Le masque est finalement tombé. Taika Waititi avait copieusement surfé depuis 2014 sur l'aura de Vampires en toute intimité et À la poursuite de Ricky Baker, films plutôt rafraichissants qui donnaient des lettres de noblesse à la comédie néozélandaise. Il avait quelque peu confirmé avec Thor Ragnarok et Jojo Rabbit, même si on commençait à subodorer qu'il allait très rapidement atteindre ses limites. Et bien ça n'a pas loupé, son septième long-métrage est complètement raté. Rassurez-vous, on ne tombe pas non plus dans le nanard (oui, moi j'écris "nanard" comme ça) car il y a tout de même quelques trucs à sauver, mais ces trucs ne viennent pas de lui (le set-piece en noir et blanc par exemple), mais des équipes de chez Marvel qui chorégraphient toutes les scènes d'action bien en amont du tournage.
En ce qui me concerne j'ai vu ici le pire Marvel. Pire que Hulk, pire qu'Ant-man et la Guèpe, pire qu'Iron-Man 2 et bien pire que les autres volets de la saga Thor. Je ne sais pas quelle sera la suite mais il faudra tourner la page et revenir à quelque chose de moins guignolesque à l'avenir.
Ce qui saute aux yeux après le visionnage du film c'est le triste constat que Taika Waititi est devenu un boomer. Je le sais car moi aussi j'en suis un. Son humour a pris un énorme coup de vieux en l'espace de seulement 5-6 ans. La formule qui fonctionnait plutôt bien avec Ragnarok (même si je suis l'un des rares sur ce site qui préfère les deux premiers opus) se vautre ici dans le ridicule, tous les potards sont à fond, Waikiki est en roue libre et dénature totalement son récit, anéantissant avec gourmandise les plus petits espoirs de gravitas qu'exige le contexte mythologique d'une telle adaptation (un mélange de deux arcs du comics publiés entre 2013 et 2018). On est franchement embarrassé pour Russel Crowe lorsqu'on voit son interprétation de Zeus, grecque et lourdement effeminée. On est navré pour Jamie Alexander (Sif) et ses trente secondes de dialogue mal récité, mal écrit, et surtout inutile. On se facepalm pour le caméo (car c'en est un) des Gardiens de la Galaxie dont on nous a survendu la présence. Il y a aussi les enfants, Waikiki en fout partout, dans tous ses films. C'est horrible. Il faut arrêter avec ça, définitivement ! Et puis il y a trop de blagues lourdingues, tout le temps, et tellement que les rares moments où ça s'arrête, la cassure est tellement violente qu'on sort totalement du film. Les seuls personnages intéressants du film sont les deux chèvres... Vous trouvez ça normal ? En l'espace de deux films (sans compter Infinity War et Endgame), le dieu du tonnerre est devenu débile. Alors bon, pourquoi pas ? Mais encore faut-il ne pas vouloir le beurre et l'argent du beurre. Si vous voulez faire du Deadpool faites du Deadpool, mais n'adaptez pas des histoires épiques qui requièrent un minimum de profondeur, inventez quelque chose d'autre.

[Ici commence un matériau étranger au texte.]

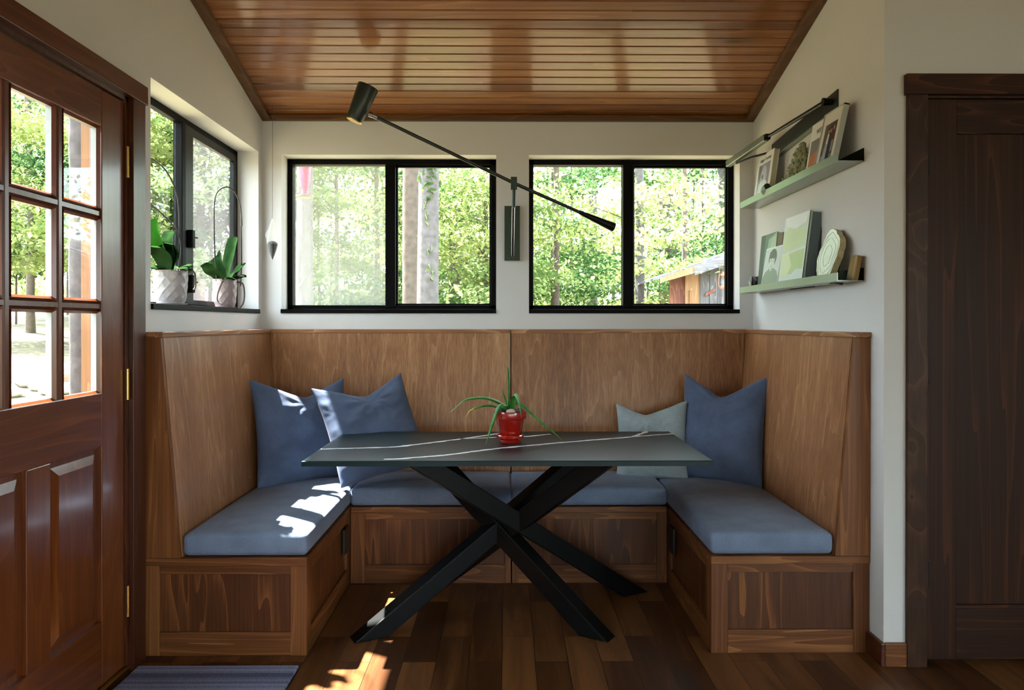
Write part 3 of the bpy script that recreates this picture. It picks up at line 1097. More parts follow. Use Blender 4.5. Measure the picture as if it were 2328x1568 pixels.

D'ailleurs la scène post-générique dans laquelle un Zeus ressucité et en colère, interpelle Hercule (Brett Goldstein numériquement défiguré) me fait penser que l'on risque d'avoir droit à une adaptation d'Hercule l'Olympien de Bob Layton, en film ou en série. Ce qui augurerait d'aller encore plus loin dans la connerie puisque ces deux histoires, elles, sont nettement plus dans le ton employé sur Ragnarok que n'importe quel arc du comic Thor.
On ne devrait plus laisser Waikiki toucher à des sagas cinématographiques. Il ne devrait s'atteler qu'à des films originaux dans lesquels il n'aurait pas à respecter une quelconque cohérence vis-à-vis, ou de l'oeuvre dont ils sont adaptés ou des volets précédents. Car il n'a pas le talent nécessaire pour l'irrévérence dont il veut se faire l'apôtre.